--- Begin Data section ---

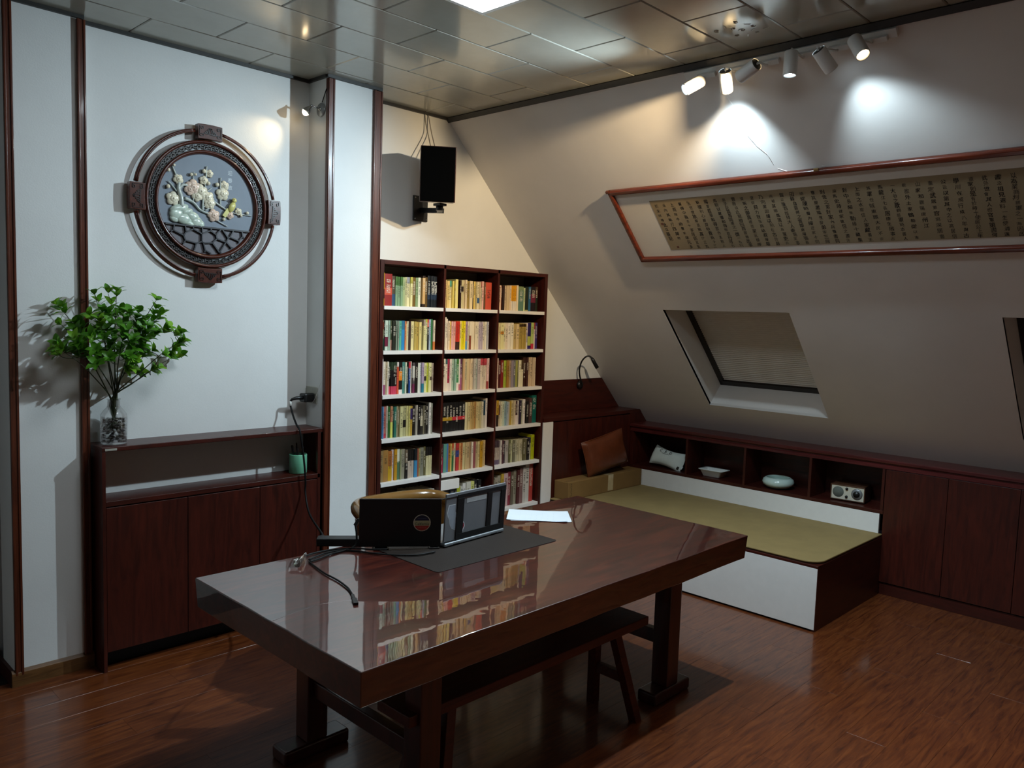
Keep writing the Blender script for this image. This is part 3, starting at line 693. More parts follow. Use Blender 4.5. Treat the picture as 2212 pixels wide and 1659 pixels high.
pn=MB(); pn.prism([(1.206,-.014,1.0015),(cutx(1.0015),-.014,1.0015),(cutx(1.252),-.014,1.252),(1.206,-.014,1.252)],(0,.0135,0)); o=pn.obj('wall_panel',M_REDX); tag(o,'dark wood wall panel with slanted right end above the headboard cabinet','wall panel')
# low cabinet along the slope: open niche unit, then doors
xn=2.2795
nu=thing('niche_cabinet','low dark wood wall unit with four open compartments behind the tan day bed','cabinet',(2.42,-1.24,0))
yA,yB=-.232,-2.235
MB().box((xn,yB-.02,.53),(2.70,yA,.553)).obj('shelf',M_REDY,nu,bevel=.001)
MB().box((xn,yB-.02,.832),(2.545,yA,.848)).obj('top_panel',M_REDY,nu)
MB().box((2.535,yB-.02,.36),(2.55,yA,.86)).obj('back_panel',M_REDY,nu)
for y in (-.232,-.760,-1.252,-1.747,-2.235): MB().box((xn,y-.018 if y<-.5 else y-.03,.553),(2.535,y,.832)).obj('divider',M_RED,nu,bevel=.001)
MB().box((xn-.002,yB,.36),(xn+.016,yA,.5295)).obj('lower_panel',M_WHITE,nu,bevel=.001)
rc=thing('low_door_cabinet','low dark wood cabinet with plain doors under the slope at right','cabinet',(2.4,-3.9,0))
ye=-5.6
for ya,yb_ in ((-2.2575,-2.6265),(-2.6295,-3.0125),(-3.0155,-3.40),(-3.403,-3.79),(-3.793,-4.18),(-4.183,-4.57),(-4.573,-4.96)): MB().box((xn,yb_,.085),(xn+.018,ya,.826)).obj('door',M_RED,rc,bevel=.0012)
MB().box((xn+.02,ye,.08),(2.545,yB-.022,.83)).obj('carcass',M_KICK,rc)
MB().box((xn+.012,ye,0),(2.5,yB-.022,.078)).obj('plinth',M_REDY,rc,bevel=.002)
# rose moulding on top of both
b=MB(); y0,y1=ye,-.232
prof=[(xn-.004,.830),(xn-.004,.846),(xn+.004,.852),(xn+.004,.862),(xn-.010,.868),(xn-.012,.874),(xn-.012,.884),(xn-.006,.890),(xs(.892)+.012,.892),(xs(.892)+.012,.850),(xn+.03,.8485),(xn+.03,.830)]
b.prism([(x,y1,z) for x,z in prof],(0,y0-y1,0)); o=b.obj('cornice',M_MOULD); tag(o,'long dark rose wood moulding running along the top of the low wall cabinets','moulding')
# day bed
bed=thing('day_bed','platform day bed with white front and tan woven mat','bed',(1.79,-1.25,0))
bx0,by0=1.2997,-2.262
MB().box((bx0,by0+.002,.012),(bx0+.018,-.25,.368)).obj('front_panel',M_WHITE,bed,bevel=.001)
MB().box((bx0+.003,by0,.0),(2.276,by0+.02,.372)).obj('end_panel',M_REDX,bed,bevel=.001)
MB().box((bx0+.018,by0+.02,.0),(2.274,-.235,.36)).obj('base',M_KICK,bed)
MB().box((bx0,by0,.368),(2.277,-.232,.384)).obj('platform_board',M_REDY,bed,bevel=.002)
def rounded(x0,x1,y0,y1,r,z,rc=('00',)):
    """rectangle outline, near-left corner rounded"""
    P=[]
    for k in range(9):
        a=math.pi+math.pi/2*k/8; P.append((x0+r+r*math.cos(a),y0+r+r*math.sin(a),z))
    P+=[(x1,y0,z),(x1,y1,z),(x0,y1,z)]
    return P
MB().prism(rounded(bx0+.008,2.274,by0+.004,-.233,.10,.3845),(0,0,.007)).obj('mat_binding',M_MATEDGE,bed)
m_=MB(); m_.prism(rounded(bx0+.004,2.2765,by0+.001,-.231,.10,.391),(0,0,.011)); m_.obj('mat',M_TATAMI,bed,bevel=.004)
# things on the bed and in the niches
cb_=thing('cardboard_box','long brown cardboard box lying on the day bed against the headboard','box',(1.85,-.31,.4025))
CX0,CX1,CY0,CY1,CZ0,CZ1=1.345,2.262,-.372,-.2335,.4025,.535
b=MB(); b.box((CX0,CY0,CZ0),(CX1,CY1,CZ1)); b.obj('carton',M_CARD,cb_,bevel=.004)
b=MB(); xm=1.85
b.box((xm-.032,CY0-.0012,CZ0+.01),(xm+.032,CY0-.0002,CZ1)).box((xm-.032,CY0-.0012,CZ1),(xm+.032,CY1-.03,CZ1+.001)); b.obj('packing_tape',M_TAPE,cb_)
b=MB()
for xw in (CX0+.03,CX1-.02):               # printed zigzag along both ends
    for k in range(7):
        z=CZ0+.012+k*.0165; s=1 if k%2 else -1
        b.add([(xw-.006*s,CY0-.0009,z),(xw+.006*s,CY0-.0009,z+.012),(xw+.006*s+.004,CY0-.0009,z+.012),(xw-.006*s+.004,CY0-.0009,z)],[(0,1,2,3)])
for k in range(9):
    x=CX0+.01+k*.012; s=1 if k%2 else -1; b.add([(x,CY0+.04-.006*s,CZ1+.0006),(x+.01,CY0+.04+.006*s,CZ1+.0006),(x+.01,CY0+.044+.006*s,CZ1+.0006),(x,CY0+.044-.006*s,CZ1+.0006)],[(0,1,2,3)])
b.obj('printed_marks',M_INK,cb_)
def cushion_mesh(w,h,t,pinch=.12,n=18,dog=0.0):
    """padded pillow: corners stay sharp, middle swells"""
    b=MB(); b.sm=True; vs=[];idx={}
    for s in (1,-1):
        for i in range(n+1):
            for j in range(n+1):
                u=-1+2*i/n; v=-1+2*j/n
                e=(1-abs(u)**2.6)*(1-abs(v)**2.6); e=max(e,0)**.42
                pu=u*(1-pinch*(1-v*v)*(abs(u)**3)*.5) ; pv=v*(1-pinch*(1-u*u)*(abs(v)**3)*.5)
                if dog: pv*=1-dog*(1-u*u)
                idx[(s,i,j)]=len(vs); vs.append((pu*w/2,s*e*t/2,pv*h/2))
    fs=[]
    for s in (1,-1):
        for i in range(n):
            for j in range(n):
                f=(idx[(s,i,j)],idx[(s,i+1,j)],idx[(s,i+1,j+1)],idx[(s,i,j+1)]); fs.append(f if s<0 else tuple(reversed(f)))
    b.add(vs,fs); return b
def place(b,M):
    b.v=[tuple(M@V(x)) for x in b.v]; return b
cu=thing('leather_cushion','glossy brown leather cushion leaning on the headboard on top of the box','cushion',(1.80,-.30,.536))
b=cushion_mesh(.47,.275,.115,.16)
rr=random.Random(5)
b.v=[(x,y+.004*math.sin(9*z/.27+3*x)*math.exp(-((abs(x)-.2)/.06)**2),z) for x,y,z in b.v]
M=Matrix.Translation((1.825,-.325,.705))@Matrix.Rotation(-.16,4,'X')@Matrix.Rotation(-.17,4,'Y')@Matrix.Rotation(-.10,4,'Z')
place(b,M).obj('pad',M_LEATHER,cu)
b=MB(); w_,h_=.47,.275; pts=[]
for u,v in [(-1,-1),(-.5,-.97),(0,-.955),(.5,-.97),(1,-1),(.97,-.5),(.95,0),(.97,.5),(1,1),(.5,.97),(0,.955),(-.5,.97),(-1,1),(-.97,.5),(-.95,0),(-.97,-.5)]: pts.append(M@V((u*w_/2*.985,0,v*h_/2*.985)))
b.tube(pts,.004,6,closed=True); b.obj('piping',M_LEATHER,cu)
# bone-shaped pillow
bp_=thing('neck_pillow','small white bone-shaped pillow with black letters in the left compartment','pillow',(2.37,-.53,.5535))
b=cushion_mesh(.30,.165,.085,-.1,18,.26)
M=Matrix.Translation((2.385,-.535,.630))@Matrix.Rotation(-.05,4,'Y')@Matrix.Rotation(-math.pi/2,4,'Z')@Matrix.Rotation(-.50,4,'X')@Matrix.Rotation(.14,4,'Y')
place(b,M).obj('pad',M_PILW,bp_)
b=MB()
bu=M.to_3x3()@V((1,0,0)); bv=M.to_3x3()@V((.22,0,1)); nn=M.to_3x3()@V((0,-1,0))
for k,ch in enumerate('C.B.D'): put_text(b,ch,M@V((-.062+.024*k,-.0438,.040 if ch!='.' else .028)),bu,bv,.034)
b.box((0,0,0),(0,0,0)) if False else None
c0=M@V((-.012,-.0438,.021)); b.obox(c0,bu*.036,bv*.0012,nn*.0003)
b.obj('lettering',M_INK,bp_)
b=MB(); b.tube([M@V((.150,.0,-.02)),M@V((.168,-.012,-.03)),M@V((.166,-.015,-.052)),M@V((.146,-.004,-.056))],.0035,6); b.obj('strap',M_DISH,bp_)
b=MB(); b.obox(M@V((.135,-.024,-.052)),M.to_3x3()@V((.010,0,0)),M.to_3x3()@V((0,0,.012)),nn*.0006); b.obj('label_tab',M_BLACK,bp_)
# rectangular white dish
def loft(b,rings):
    n=len(rings[0]); vs=[p for r in rings for p in r]; fs=[]
    for i in range(len(rings)-1):
        for k in range(n): fs.append((i*n+k,i*n+(k+1)%n,(i+1)*n+(k+1)%n,(i+1)*n+k))
    fs.append(tuple(reversed(range(n)))); fs.append(tuple((len(rings)-1)*n+k for k in range(n))); b.sm=True; b.add(vs,fs); b.sm=False; return b
def rr_ring(cx,cy,hx,hy,r,z,k=4):
    P=[]
    for sx_,sy_,a0 in ((1,1,0),(-1,1,90),(-1,-1,180),(1,-1,270)):
        for i in range(k+1):
            a=math.radians(a0+90*i/k); P.append((cx+sx_*(hx-r)+r*math.cos(a),cy+sy_*(hy-r)+r*math.sin(a),z))
    return P
dz=.5535; cx_,cy_=2.385,-.955
d=tag(loft(MB(),[rr_ring(cx_,cy_,.042,.068,.012,dz),rr_ring(cx_,cy_,.046,.072,.012,dz+.004),rr_ring(cx_,cy_,.060,.092,.016,dz+.046),rr_ring(cx_,cy_,.070,.104,.018,dz+.053),rr_ring(cx_,cy_,.070,.104,.018,dz+.056),rr_ring(cx_,cy_,.058,.090,.014,dz+.051),rr_ring(cx_,cy_,.043,.069,.01,dz+.007)]).obj('dish',M_DISH),'white rectangular porcelain dish with flared rim in the second compartment','dish')
# round celadon bowl
bw=tag(MB().lathe([(.05,0),(.055,.003),(.085,.010),(.108,.030),(.112,.048),(.104,.068),(.088,.078),(.080,.080),(.076,.077),(.094,.060),(.098,.045),(.088,.022),(.04,.012)],(2.395,-1.475,.5535),40).obj('bowl',M_CERAM),'pale celadon round bowl with inward rim in the third compartment','bowl')
# table radio
ra=thing('table_radio','small walnut table radio with cream face and silver dial in right compartment','radio',(2.42,-1.985,.5535))
RM=Matrix.Translation((2.425,-1.985,.5535))@Matrix.Rotation(math.radians(6),4,'Z')
M_WAL=wood('radio_walnut','3a2216','5c3a26',(1,8,1),20,0.4,0.15); M_FACE=plain('radio_cream_face','c9c3b2',0.45,var=.02); M_GRILL=plain('radio_grille','5f645c',0.6,bump=.4,bscale=900)
def rp(b): return place(b,RM)
b=MB(); x0=-.075;x1=.075;y0=-.112;y1=.112;zt=.112; wl=.007
b.box((x0,y0,.006),(x1,y1,.006+wl)).box((x0,y0,zt-wl),(x1,y1,zt)).box((x0,y0,.006),(x1,y0+wl,zt)).box((x0,y1-wl,.006),(x1,y1,zt)).box((x1-.006,y0,.006),(x1,y1,zt)); rp(b).obj('case',M_WAL,ra,bevel=.0015)
rp(MB().box((x0+.004,y0+wl,.006+wl),(x0+.012,y1-wl,zt-wl))).obj('face',M_FACE,ra)
QX=V((-1,0,0)).to_track_quat('Z','Y').to_matrix()
rp(MB().lathe([(.001,.0015),(.036,.0015),(.037,0),(.037,-.002)],(x0+.004,.062,.060),32,QX,cap=False)).obj('speaker_grille',M_GRILL,ra)
rp(MB().lathe([(.037,0),(.036,.004),(.030,.007),(.001,.007)],(x0+.004,-.060,.060),32,QX,cap=False)).obj('tuning_dial',M_SILV,ra)
rp(MB().lathe([(.021,0),(.020,.012),(.001,.013)],(x0-.003,-.060,.060),28,QX,cap=False)).obj('tuning_knob',M_BLACK,ra)
for z in (.088,.034): rp(MB().lathe([(.0085,0),(.008,.010),(.001,.011)],(x0+.004,.006,z),18,QX,cap=False)).obj('knob',M_BLACK,ra)
b=MB()
for sx_ in (-.06,.06):
    for sy_ in (-.09,.09): b.lathe([(.007,0),(.007,.006)],(sx_,sy_,0),12)
rp(b).obj('feet',M_BLACK,ra)
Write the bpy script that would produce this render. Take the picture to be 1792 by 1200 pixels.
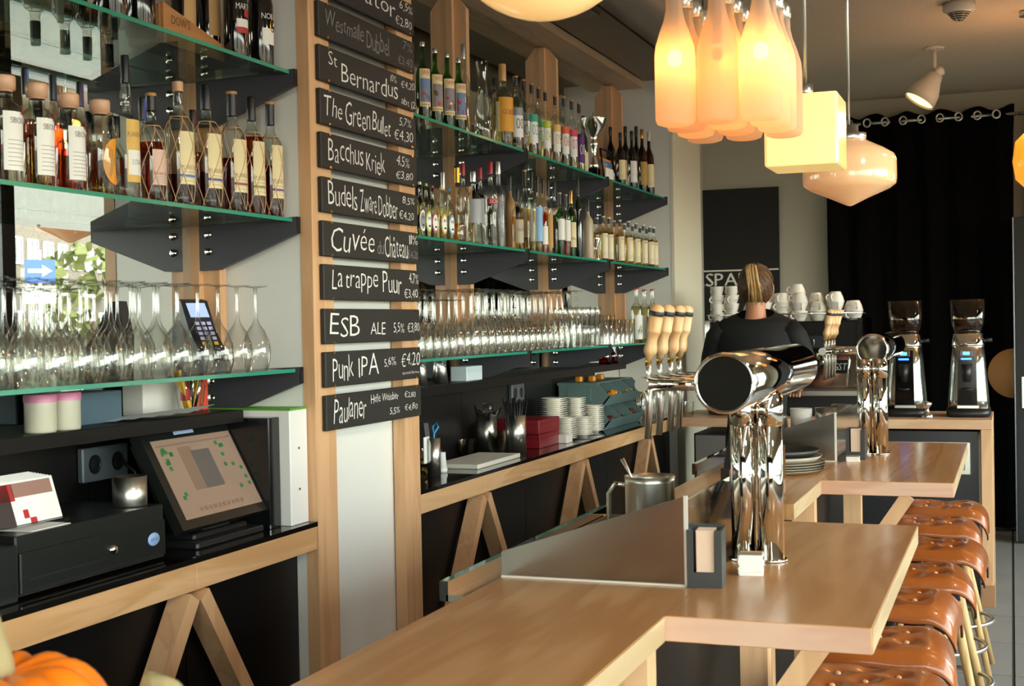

--- End Data section ---

**Requirement**
Figure out how many lines above include the string "pixels", then report that number and nothing else.

**Output for this task**
2